Nearly all South African employees experience stress at work – study

A survey shows that most people want to be able to manage their well-being better. Picture: Unsplash krakenimages.

A survey shows that most people want to be able to manage their well-being better. Picture: Unsplash krakenimages.

Published Nov 21, 2023


A staggering 85% of South African employees struggle with stress in their jobs, a recent study has found. The survey, conducted by insur-tech start-up YuLife in collaboration with Ipsos also revealed that only 39% of respondents found their workplace well-being programmes to be “fairly effective”, while 32% considered them ‘ineffective.’

These startling findings form part of a groundbreaking e-book titled “How to Build a Winning South African Workforce,” which was released on Wednesday.

The e-book takes an in-depth look at employee well-being management within organisations and explores how employers can create engaging and impactful well-being solutions.

It also aims to become the go-to resource for local companies seeking to build high-performing teams and prioritise the health and happiness of their employees.

Meanwhile, the 2018 Global Competitiveness Index report discovered that out of 137 countries, South Africa ranked bottom for co-operation in labour-employer relations. The nation was also 132nd position for flexibility of wage determination, and 125th position for hiring and firing practices.

These rankings paint a concerning picture of the country’s quest for labour peace and stability and co-founder and managing director of YuLife South Africa Jaco Oosthuizen, believes that the survey indicates the urgent need for improved employee mental health in the country.

“Unfortunately, South African employees have some of the worst mental health in the world and are desperately looking for ways to improve that.” He added that while employers and HR leaders might be working hard to support their employees, they don’t have a lot of concrete data at hand. “We gathered the research to assist, inform, and empower employers in understanding what employees in SA value at work.”

Meanwhile, The Mental State of the World 2022 report also found that only 28% of respondents felt cared for by their employers. And contrary to popular belief, this survey found that money is not the sole motivator for employees. In fact, only 51% of respondents stated that additional workplace benefits, such as improved health care or enhanced pension plans, would be enough to make them stay with their current employer.

“While we often think money is many employees’ only motivation, the survey shows that most people want to be able to manage their well-being better and are likely to choose organisations that help them do that,” Oosthuizen said.

He added that the survey not only coincided with Mental Health Awareness Month, but also reflects the growing focus on holistic well-being and mental health support in the workplace. “It brings to light the challenges faced by South Africans in managing their mental health while juggling work responsibilities.”

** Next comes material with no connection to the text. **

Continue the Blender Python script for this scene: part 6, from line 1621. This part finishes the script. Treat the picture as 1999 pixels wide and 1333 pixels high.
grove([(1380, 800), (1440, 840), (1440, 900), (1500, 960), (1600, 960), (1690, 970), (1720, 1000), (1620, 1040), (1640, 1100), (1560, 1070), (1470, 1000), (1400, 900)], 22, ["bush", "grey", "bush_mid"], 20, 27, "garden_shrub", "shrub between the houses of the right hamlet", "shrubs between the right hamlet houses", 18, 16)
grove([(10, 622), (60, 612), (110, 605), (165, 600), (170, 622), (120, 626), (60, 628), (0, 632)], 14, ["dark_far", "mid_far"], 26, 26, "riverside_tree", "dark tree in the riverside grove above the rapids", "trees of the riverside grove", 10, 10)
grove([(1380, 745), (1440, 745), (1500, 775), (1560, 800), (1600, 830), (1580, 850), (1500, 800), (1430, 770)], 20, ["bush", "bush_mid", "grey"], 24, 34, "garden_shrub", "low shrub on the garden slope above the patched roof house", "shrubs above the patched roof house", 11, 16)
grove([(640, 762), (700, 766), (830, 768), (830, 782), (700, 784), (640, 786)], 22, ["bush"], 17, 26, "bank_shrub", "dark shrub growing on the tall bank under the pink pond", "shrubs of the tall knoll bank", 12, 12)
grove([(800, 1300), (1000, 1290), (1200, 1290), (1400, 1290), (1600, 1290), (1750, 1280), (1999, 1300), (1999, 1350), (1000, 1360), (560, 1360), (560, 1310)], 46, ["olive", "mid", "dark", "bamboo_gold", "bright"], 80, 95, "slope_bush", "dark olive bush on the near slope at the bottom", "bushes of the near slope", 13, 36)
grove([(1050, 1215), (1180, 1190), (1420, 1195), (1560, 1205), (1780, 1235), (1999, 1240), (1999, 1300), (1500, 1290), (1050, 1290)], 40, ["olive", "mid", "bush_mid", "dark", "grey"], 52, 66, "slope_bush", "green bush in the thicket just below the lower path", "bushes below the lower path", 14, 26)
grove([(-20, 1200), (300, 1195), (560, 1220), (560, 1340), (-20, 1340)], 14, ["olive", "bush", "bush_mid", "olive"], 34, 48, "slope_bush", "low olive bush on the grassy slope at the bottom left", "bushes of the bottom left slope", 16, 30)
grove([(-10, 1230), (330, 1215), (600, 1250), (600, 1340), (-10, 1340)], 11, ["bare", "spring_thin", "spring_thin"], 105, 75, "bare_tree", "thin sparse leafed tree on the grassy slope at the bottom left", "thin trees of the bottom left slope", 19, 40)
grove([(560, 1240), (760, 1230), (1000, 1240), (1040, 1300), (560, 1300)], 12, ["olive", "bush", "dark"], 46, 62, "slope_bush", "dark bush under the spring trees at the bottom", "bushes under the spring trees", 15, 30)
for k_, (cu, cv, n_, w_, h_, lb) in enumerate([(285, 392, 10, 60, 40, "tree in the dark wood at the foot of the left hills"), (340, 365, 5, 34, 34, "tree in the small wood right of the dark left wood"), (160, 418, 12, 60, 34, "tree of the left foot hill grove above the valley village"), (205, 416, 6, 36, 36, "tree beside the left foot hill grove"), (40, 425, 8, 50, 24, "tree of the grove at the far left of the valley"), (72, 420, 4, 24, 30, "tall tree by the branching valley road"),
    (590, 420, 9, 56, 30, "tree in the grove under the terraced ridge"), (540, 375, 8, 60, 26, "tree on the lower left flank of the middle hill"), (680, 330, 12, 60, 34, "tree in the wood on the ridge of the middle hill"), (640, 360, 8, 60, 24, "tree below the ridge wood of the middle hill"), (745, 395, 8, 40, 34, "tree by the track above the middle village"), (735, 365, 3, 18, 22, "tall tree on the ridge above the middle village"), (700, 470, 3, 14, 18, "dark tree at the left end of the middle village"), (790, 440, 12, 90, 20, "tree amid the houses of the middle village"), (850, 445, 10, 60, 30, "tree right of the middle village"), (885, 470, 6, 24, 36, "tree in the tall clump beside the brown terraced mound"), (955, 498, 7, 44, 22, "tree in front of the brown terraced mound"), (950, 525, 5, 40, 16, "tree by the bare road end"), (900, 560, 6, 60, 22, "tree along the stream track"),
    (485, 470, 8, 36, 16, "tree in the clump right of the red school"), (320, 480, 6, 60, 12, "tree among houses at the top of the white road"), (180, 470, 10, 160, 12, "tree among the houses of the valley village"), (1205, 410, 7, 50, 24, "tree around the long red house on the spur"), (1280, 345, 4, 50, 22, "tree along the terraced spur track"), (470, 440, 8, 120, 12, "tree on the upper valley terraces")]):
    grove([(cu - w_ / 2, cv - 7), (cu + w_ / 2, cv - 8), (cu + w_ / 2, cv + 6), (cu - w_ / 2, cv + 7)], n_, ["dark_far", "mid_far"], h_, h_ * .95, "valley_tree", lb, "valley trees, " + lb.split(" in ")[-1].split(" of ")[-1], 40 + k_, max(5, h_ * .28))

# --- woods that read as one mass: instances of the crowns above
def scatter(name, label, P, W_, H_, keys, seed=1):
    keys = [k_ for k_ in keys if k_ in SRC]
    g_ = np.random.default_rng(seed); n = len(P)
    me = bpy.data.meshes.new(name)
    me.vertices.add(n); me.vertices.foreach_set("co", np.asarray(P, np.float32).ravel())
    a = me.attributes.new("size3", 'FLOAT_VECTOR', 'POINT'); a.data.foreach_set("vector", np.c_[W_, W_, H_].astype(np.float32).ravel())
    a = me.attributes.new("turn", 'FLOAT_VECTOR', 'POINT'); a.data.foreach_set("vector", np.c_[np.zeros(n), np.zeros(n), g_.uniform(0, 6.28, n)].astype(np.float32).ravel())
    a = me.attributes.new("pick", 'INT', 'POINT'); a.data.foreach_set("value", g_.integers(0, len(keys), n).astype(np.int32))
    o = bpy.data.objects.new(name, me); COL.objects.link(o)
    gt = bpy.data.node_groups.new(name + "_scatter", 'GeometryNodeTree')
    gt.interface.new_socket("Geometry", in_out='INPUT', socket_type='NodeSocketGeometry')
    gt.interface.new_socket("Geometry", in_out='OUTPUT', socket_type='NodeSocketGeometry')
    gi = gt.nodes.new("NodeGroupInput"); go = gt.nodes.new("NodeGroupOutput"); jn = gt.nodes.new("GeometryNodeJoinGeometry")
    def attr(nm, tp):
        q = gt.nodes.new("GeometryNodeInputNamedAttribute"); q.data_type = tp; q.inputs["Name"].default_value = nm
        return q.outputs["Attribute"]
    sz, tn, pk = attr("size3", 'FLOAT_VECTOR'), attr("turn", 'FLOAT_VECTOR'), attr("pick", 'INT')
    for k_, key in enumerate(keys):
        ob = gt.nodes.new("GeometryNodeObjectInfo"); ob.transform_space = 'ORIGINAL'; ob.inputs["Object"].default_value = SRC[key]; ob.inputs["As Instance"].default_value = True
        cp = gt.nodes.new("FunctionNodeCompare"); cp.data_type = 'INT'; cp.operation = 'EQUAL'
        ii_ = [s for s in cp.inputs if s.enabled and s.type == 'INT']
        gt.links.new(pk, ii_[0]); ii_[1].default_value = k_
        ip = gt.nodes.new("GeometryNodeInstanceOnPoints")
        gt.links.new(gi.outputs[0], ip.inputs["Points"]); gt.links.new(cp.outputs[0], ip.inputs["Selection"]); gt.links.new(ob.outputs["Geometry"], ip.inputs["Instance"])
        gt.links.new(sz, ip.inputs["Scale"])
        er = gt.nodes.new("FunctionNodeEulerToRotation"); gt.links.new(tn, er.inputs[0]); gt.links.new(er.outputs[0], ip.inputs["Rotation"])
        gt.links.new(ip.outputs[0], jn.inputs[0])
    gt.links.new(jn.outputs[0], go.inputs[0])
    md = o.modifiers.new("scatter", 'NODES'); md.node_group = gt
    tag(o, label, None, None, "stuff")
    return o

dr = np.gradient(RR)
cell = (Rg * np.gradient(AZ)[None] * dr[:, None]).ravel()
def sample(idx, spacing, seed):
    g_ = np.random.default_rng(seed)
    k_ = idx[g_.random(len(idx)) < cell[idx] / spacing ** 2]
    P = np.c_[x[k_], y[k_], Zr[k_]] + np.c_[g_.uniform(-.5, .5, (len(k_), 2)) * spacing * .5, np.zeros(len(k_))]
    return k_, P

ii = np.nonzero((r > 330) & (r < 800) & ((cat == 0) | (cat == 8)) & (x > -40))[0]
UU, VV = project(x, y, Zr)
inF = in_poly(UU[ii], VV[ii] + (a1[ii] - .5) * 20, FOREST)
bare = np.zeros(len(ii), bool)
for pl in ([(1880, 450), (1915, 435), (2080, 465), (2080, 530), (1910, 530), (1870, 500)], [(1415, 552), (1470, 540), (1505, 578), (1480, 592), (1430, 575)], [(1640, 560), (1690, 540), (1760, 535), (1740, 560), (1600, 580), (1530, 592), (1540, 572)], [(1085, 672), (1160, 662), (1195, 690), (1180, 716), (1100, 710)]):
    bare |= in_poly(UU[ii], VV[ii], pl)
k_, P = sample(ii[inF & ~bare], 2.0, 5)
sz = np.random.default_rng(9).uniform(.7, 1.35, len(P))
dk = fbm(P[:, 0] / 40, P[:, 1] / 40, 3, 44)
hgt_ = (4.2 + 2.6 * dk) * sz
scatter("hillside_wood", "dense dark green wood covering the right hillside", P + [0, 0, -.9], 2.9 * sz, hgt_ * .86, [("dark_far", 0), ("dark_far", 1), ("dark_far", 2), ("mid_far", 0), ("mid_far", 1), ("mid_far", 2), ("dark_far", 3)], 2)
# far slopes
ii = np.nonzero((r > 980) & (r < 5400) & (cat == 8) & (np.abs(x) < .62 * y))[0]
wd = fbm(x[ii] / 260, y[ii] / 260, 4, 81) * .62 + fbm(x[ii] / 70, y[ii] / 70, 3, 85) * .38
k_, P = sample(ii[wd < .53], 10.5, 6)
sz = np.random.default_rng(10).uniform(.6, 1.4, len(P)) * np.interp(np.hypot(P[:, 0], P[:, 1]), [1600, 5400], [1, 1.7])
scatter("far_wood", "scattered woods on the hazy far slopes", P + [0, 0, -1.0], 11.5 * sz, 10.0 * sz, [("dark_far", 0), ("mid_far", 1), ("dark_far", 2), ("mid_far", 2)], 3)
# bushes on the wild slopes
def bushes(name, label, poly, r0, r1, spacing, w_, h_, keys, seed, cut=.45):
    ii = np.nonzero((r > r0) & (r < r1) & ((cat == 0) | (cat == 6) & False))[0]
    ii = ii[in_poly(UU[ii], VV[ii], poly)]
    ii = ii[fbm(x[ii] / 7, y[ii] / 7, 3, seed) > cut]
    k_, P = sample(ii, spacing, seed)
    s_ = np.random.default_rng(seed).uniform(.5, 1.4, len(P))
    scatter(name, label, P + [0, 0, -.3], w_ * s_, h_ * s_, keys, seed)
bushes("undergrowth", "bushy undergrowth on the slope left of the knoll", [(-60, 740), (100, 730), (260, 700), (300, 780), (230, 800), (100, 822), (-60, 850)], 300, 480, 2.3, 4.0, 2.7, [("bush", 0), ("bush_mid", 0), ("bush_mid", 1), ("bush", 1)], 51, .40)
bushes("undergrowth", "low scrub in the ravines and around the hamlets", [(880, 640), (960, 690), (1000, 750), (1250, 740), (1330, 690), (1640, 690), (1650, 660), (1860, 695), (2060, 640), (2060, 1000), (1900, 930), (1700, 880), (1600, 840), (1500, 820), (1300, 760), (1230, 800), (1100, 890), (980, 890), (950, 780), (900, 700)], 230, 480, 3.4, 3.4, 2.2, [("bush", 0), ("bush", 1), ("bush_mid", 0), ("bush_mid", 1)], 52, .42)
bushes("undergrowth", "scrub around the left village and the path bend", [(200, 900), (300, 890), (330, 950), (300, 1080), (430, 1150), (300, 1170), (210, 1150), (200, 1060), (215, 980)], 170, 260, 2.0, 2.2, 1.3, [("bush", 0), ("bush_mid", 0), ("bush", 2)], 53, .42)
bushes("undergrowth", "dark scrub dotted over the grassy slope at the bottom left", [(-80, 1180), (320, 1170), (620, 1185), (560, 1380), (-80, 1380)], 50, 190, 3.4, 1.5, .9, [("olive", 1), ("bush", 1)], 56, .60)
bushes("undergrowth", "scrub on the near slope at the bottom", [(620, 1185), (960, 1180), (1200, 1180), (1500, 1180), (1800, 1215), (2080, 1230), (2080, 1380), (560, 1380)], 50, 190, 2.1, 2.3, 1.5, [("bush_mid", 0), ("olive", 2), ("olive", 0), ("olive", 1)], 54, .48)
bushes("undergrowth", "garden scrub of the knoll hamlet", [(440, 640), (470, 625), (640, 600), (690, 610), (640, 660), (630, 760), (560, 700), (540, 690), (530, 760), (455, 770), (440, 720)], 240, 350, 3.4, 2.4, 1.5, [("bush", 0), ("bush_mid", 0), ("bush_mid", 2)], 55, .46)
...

He said that creating a happy and engaged workforce requires attention to various factors. This is as the study highlighted that company culture, flexible working conditions, and training opportunities are among the most significant factors that individuals consider when choosing an employer. Employers are also encouraged to use well-being data to build winning teams and maximise the potential of hybrid workforces.

Other notable findings from the survey was that 36% of employees would be persuaded to stay at their workplace if they received a greater allowance for leave days or more training opportunities. In addition, a lack of recognition was cited by 179 out of 500 respondents as a reason to consider leaving their current job.

“Companies need to rethink how to engage employees’ well-being and get meaningful buy-in from their staff, which in turn will drive productivity,” said Oosthuizen.

Not all hope is lost because, amid these findings, about 56% of employees stated that their employers collect feedback on employee satisfaction, and just over half of employers gather information about their workforce’s physical and mental well-being.

Encouragingly, 72% of employees believe that their feedback regarding improvements to employee well-being programmes would likely be taken into consideration.

This demonstrates that caring employers are already working to bridge the gap between themselves and their employees’ expectations, explained the co-founder of YuLife.

“Putting employee well-being at the forefront not only benefits businesses but also contributes to the overall economy. In the current economic climate, neglecting employee well-being can come at a significant cost.”